Since there is "a sufficient 'fit’ between the legislature’s means and ends to satisfy the concerns of the First Amendment, the same 'fit’ is surely adequate under the applicable 'rational basis’ equal protection analysis” (Posadas de Puerto Rico Assocs. v Tourism Co., 478 US —, —, n 9, 106 S Ct 2968, 2979, n 9). Moreover, the order satisfies due process requirements since it is a legitimate response to blockbusting practices and the accompanying atmosphere of fear and panic achieved through solicitations by real estate salesmen (see, Matter of Cohen v Shaffer, supra).

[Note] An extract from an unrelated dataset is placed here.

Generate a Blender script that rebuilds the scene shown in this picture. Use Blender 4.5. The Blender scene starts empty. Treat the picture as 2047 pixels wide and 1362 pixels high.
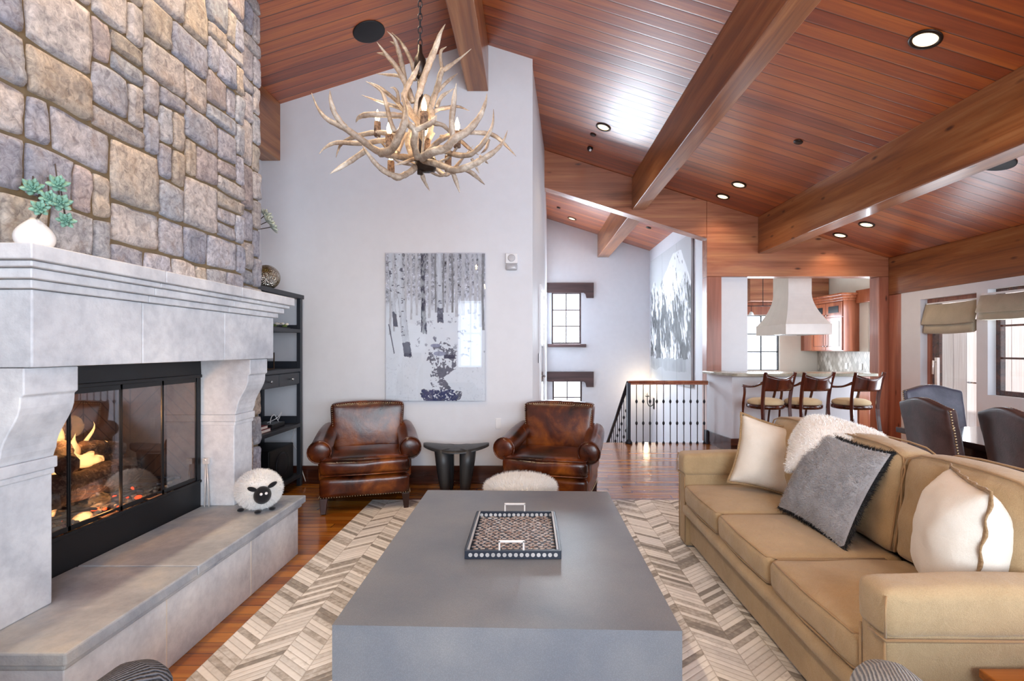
import bpy, bmesh, math, random
import numpy as np
from mathutils import Vector, Matrix, noise as mnoise
R = random.Random(7)
C = bpy.context.scene.collection
SC = bpy.context.scene

# ------------------------------------------------------------------ camera
cam_d = bpy.data.cameras.new('camera')
cam = bpy.data.objects.new('camera', cam_d); C.objects.link(cam)
cam_d.sensor_width = 36.0
cam_d.lens = 36.0 * 1000 / 2047
cam_d.shift_x = (1023.5 - 1057) / 2047
cam_d.shift_y = (697 - 681) / 2047
cam_d.clip_start = 0.02
cam.location = (0, 0, 1.4)
cam.rotation_euler = (math.pi / 2, 0, 0)
SC.camera = cam

# ------------------------------------------------------------------ colour management
SC.view_settings.view_transform = 'Standard'
SC.view_settings.look = 'None'
SC.view_settings.exposure = 0.22
SC.view_settings.gamma = 1
SC.view_settings.use_curve_mapping = False
SC.cycles.use_denoising = True
SC.cycles.max_bounces = 8
SC.cycles.diffuse_bounces = 4
SC.cycles.glossy_bounces = 4
SC.cycles.transmission_bounces = 6
SC.cycles.transparent_max_bounces = 12
SC.cycles.caustics_reflective = False
SC.cycles.caustics_refractive = False

# ------------------------------------------------------------------ world: white winter sky over snowy woods
W = bpy.data.worlds.new('world'); SC.world = W; W.use_nodes = True
nt = W.node_tree; nt.nodes.clear()
tc = nt.nodes.new('ShaderNodeTexCoord')
mp = nt.nodes.new('ShaderNodeMapping'); mp.inputs['Scale'].default_value = (60, 60, 38)
nz = nt.nodes.new('ShaderNodeTexNoise'); nz.inputs['Scale'].default_value = 1.0; nz.inputs['Detail'].default_value = 4
cr = nt.nodes.new('ShaderNodeValToRGB')
cr.color_ramp.elements[0].position = 0.34; cr.color_ramp.elements[0].color = (0.62, 0.66, 0.72, 1)
cr.color_ramp.elements[1].position = 0.52; cr.color_ramp.elements[1].color = (0.90, 0.95, 1.0, 1)
bg = nt.nodes.new('ShaderNodeBackground'); bg.inputs['Strength'].default_value = 2.5
ow = nt.nodes.new('ShaderNodeOutputWorld')
nt.links.new(tc.outputs['Generated'], mp.inputs['Vector']); nt.links.new(mp.outputs[0], nz.inputs['Vector'])
nt.links.new(nz.outputs['Fac'], cr.inputs['Fac']); nt.links.new(cr.outputs['Color'], bg.inputs['Color'])
nt.links.new(bg.outputs[0], ow.inputs['Surface'])

def area(name, loc, rot, sx, sy, power, col=(1, 1, 1), spread=math.pi):
    l = bpy.data.lights.new(name, 'AREA'); l.shape = 'RECTANGLE'; l.size = sx; l.size_y = sy
    l.energy = power; l.color = col; l.spread = spread
    o = bpy.data.objects.new(name, l); C.objects.link(o); o.location = loc; o.rotation_euler = rot
    return o
def point(name, loc, power, col, r=0.03):
    l = bpy.data.lights.new(name, 'POINT'); l.energy = power; l.color = col; l.shadow_soft_size = r
    o = bpy.data.objects.new(name, l); C.objects.link(o); o.location = loc
    return o
def spot(name, loc, power, col, ang=110, blend=.6, r=.05, rot=(0, 0, 0)):
    l = bpy.data.lights.new(name, 'SPOT'); l.energy = power; l.color = col; l.spot_size = math.radians(ang)
    l.spot_blend = blend; l.shadow_soft_size = r
    o = bpy.data.objects.new(name, l); C.objects.link(o); o.location = loc; o.rotation_euler = rot
    return o
H90 = math.pi / 2
DAY = (0.77, 0.88, 1.0)
WARM = (1.0, 0.76, 0.50)
# daylight through the tall windows behind the camera (light leaves along +Y)
area('window_light_rear_left', (-1.54, -2.78, 1.78), (H90, 0, 0), 0.62, 1.74, 14, DAY)
area('window_light_rear_centre', (1.0, -2.78, 2.0), (H90, 0, 0), 2.6, 2.6, 235, DAY)
area('window_light_rear_right', (4.0, -2.78, 1.6), (H90, 0, 0), 1.8, 1.9, 80, DAY)
# windows of the right wall (light leaves along -X)
area('window_light_right_near', (5.28, 1.2, 1.35), (H90, 0, H90), 3.4, 1.6, 105, DAY)
area('window_light_right_far', (5.30, 5.4, 1.3), (H90, 0, H90), 0.75, 1.3, 22, DAY)
area('window_light_right_door', (5.30, 6.4, 1.2), (H90, 0, H90), 0.75, 1.5, 22, DAY)
# stair windows and kitchen windows (light leaves along -Y)
area('window_light_stair', (0.84, 11.06, 2.08), (-H90, 0, 0), 0.60, 1.15, 110, DAY)
area('window_light_stair_lower', (0.84, 11.06, 0.1), (-H90, 0, 0), 0.60, 1.0, 14, DAY)
area('window_light_kitchen', (4.8, 10.2, 1.5), (-H90, 0, 0), 0.65, 1.15, 40, DAY)
area('window_light_kitchen_side', (5.88, 8.4, 1.7), (H90, 0, H90), 0.6, 1.0, 30, DAY)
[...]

Furthermore, the nonsolicitation order is a valid exercise of the Secretary of State’s authority to issue appropriate regulations deemed necessary to implement the legislative intent behind Real Property Law article 12-A (see, Heinemann Agency v Ghezzi, 49 AD2d 747; Thompson v Lomenzo, 78 Misc 2d 298, affd 48 AD2d 869; Campagna v Shaffer, 131 Misc 2d 1029).

The testimony at the hearing clearly produced substantial evidence that the petitioners demonstrated untrustworthiness and incompetency thereby meeting the standard set by Real Property Law § 441-c to suspend their licenses (see, Matter of Butterly & Green v Lomenzo, 36 NY2d 250; Matter of Gold v Lomenzo, 29 NY2d 468; Matter of Nevada Realty Corp. v Paterson, 90 AD2d 485, lv denied 58 NY2d 604). Since a real estate broker enjoys a position of trust and confidence (see, Matter of Sullivan Co., 289 NY 110) and since brokers have an affirmative duty to supervise their sales personnel (see, 19 NYCRR 175.21), the Hearing Officer’s determination was not arbitrary, capricious or an abuse of discretion (see, Matter of Hawley v Cuomo, 46 NY2d 990). Moreover, the petitioner Ann Russo was adequately advised of the charges against her (see, Matter of Friedman v Paterson, 89 AD2d 701, affd 58 NY2d 727; Matter of Berlow v Lomenzo, 49 AD2d 160).

We further find that the imposition of a 60-day suspension of the petitioners’ licenses was not " ' "so disproportionate to the offense, in light of all the circumstances, as to be shocking to one’s sense of fairness” ’ ” (Matter of Pell v Board of Educ., 34 NY2d 222, 233; see, Matter of Cohen v Shaffer, 118 AD2d *855643, supra). Mangano, J. P., Niehoff, Kooper and Spatt, JJ., concur.